> _DATASET EXCERPT_:
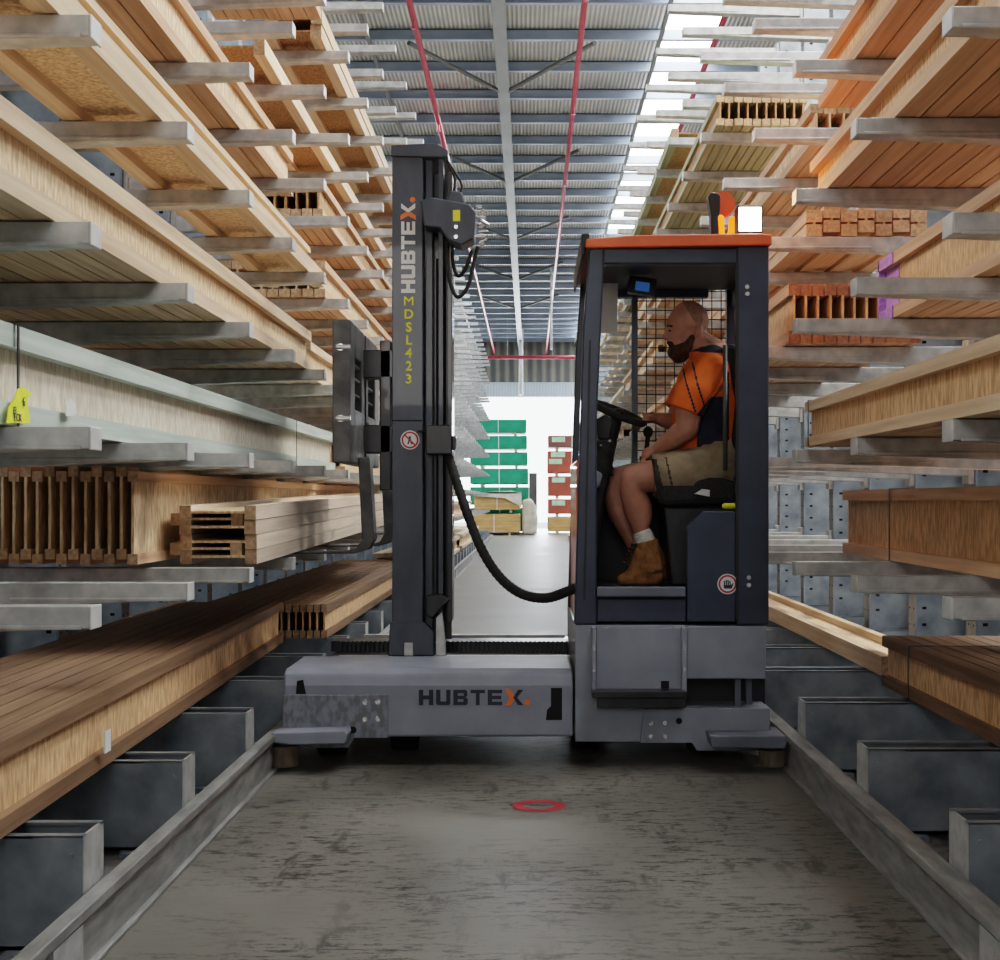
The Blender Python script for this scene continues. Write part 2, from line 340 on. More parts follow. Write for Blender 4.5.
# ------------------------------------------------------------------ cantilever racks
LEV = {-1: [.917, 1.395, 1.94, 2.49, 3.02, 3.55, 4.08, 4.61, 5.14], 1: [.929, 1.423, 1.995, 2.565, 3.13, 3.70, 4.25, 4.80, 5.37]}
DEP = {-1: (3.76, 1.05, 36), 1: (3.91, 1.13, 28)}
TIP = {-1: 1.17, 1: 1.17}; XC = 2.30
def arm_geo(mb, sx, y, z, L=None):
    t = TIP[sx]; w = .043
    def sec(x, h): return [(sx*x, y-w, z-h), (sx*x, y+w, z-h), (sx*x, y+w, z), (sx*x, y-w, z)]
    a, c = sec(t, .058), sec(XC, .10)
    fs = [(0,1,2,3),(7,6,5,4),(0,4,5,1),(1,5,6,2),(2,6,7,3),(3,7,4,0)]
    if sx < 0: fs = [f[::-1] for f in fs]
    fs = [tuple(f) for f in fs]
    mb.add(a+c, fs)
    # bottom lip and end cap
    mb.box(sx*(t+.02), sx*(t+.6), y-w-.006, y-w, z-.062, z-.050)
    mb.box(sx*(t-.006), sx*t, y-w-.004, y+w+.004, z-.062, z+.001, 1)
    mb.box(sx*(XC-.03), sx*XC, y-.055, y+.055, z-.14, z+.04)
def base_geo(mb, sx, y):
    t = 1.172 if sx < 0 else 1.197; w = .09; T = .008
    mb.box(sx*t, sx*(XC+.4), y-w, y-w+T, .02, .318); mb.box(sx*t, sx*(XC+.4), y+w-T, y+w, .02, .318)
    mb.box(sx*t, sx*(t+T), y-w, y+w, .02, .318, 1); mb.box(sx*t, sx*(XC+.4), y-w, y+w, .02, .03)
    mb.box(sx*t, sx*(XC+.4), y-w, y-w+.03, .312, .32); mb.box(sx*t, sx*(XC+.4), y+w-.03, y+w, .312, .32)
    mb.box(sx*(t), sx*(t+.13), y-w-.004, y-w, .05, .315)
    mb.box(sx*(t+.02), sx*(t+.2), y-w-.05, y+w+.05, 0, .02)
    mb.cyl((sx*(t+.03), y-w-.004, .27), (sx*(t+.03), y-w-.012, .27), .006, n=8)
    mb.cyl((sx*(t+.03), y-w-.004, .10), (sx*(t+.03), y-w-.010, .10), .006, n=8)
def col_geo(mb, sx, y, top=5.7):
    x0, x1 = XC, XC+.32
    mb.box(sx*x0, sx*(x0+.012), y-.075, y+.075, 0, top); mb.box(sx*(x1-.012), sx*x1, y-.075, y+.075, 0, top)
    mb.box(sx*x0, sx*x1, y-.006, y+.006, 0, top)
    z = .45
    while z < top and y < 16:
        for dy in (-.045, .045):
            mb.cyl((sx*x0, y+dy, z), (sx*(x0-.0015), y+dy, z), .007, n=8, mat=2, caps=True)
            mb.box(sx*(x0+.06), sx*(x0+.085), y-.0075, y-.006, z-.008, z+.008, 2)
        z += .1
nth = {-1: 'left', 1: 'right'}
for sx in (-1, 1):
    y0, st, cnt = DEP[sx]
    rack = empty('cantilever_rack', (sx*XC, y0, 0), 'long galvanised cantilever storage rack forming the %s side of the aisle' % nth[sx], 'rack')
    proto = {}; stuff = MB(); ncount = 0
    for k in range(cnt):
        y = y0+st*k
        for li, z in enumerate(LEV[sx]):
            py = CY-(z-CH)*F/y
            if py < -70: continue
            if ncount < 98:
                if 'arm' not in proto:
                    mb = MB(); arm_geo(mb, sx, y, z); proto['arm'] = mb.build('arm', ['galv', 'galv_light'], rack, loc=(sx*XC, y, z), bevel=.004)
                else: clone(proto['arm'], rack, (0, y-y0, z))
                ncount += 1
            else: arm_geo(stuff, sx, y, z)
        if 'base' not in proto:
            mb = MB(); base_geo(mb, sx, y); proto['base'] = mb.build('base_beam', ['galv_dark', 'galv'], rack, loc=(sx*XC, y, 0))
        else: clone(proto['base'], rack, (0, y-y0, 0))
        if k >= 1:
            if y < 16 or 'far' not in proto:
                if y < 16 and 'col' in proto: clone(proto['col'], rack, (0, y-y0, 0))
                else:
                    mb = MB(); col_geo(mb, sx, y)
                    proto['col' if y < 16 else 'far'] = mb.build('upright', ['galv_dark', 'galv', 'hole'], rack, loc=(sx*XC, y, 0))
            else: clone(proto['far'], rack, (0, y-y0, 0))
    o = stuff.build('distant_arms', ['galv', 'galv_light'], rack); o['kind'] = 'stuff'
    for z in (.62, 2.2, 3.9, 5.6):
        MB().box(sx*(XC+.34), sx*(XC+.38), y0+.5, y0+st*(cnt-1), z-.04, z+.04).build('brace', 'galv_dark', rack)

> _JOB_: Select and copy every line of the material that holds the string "else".

> _SOLUTION TO THE EXERCISE_:
    t = 1.172 if sx < 0 else 1.197; w = .09; T = .008
                else: clone(proto['arm'], rack, (0, y-y0, z))
            else: arm_geo(stuff, sx, y, z)
        else: clone(proto['base'], rack, (0, y-y0, 0))
                else:
                    proto['col' if y < 16 else 'far'] = mb.build('upright', ['galv_dark', 'galv', 'hole'], rack, loc=(sx*XC, y, 0))
            else: clone(proto['far'], rack, (0, y-y0, 0))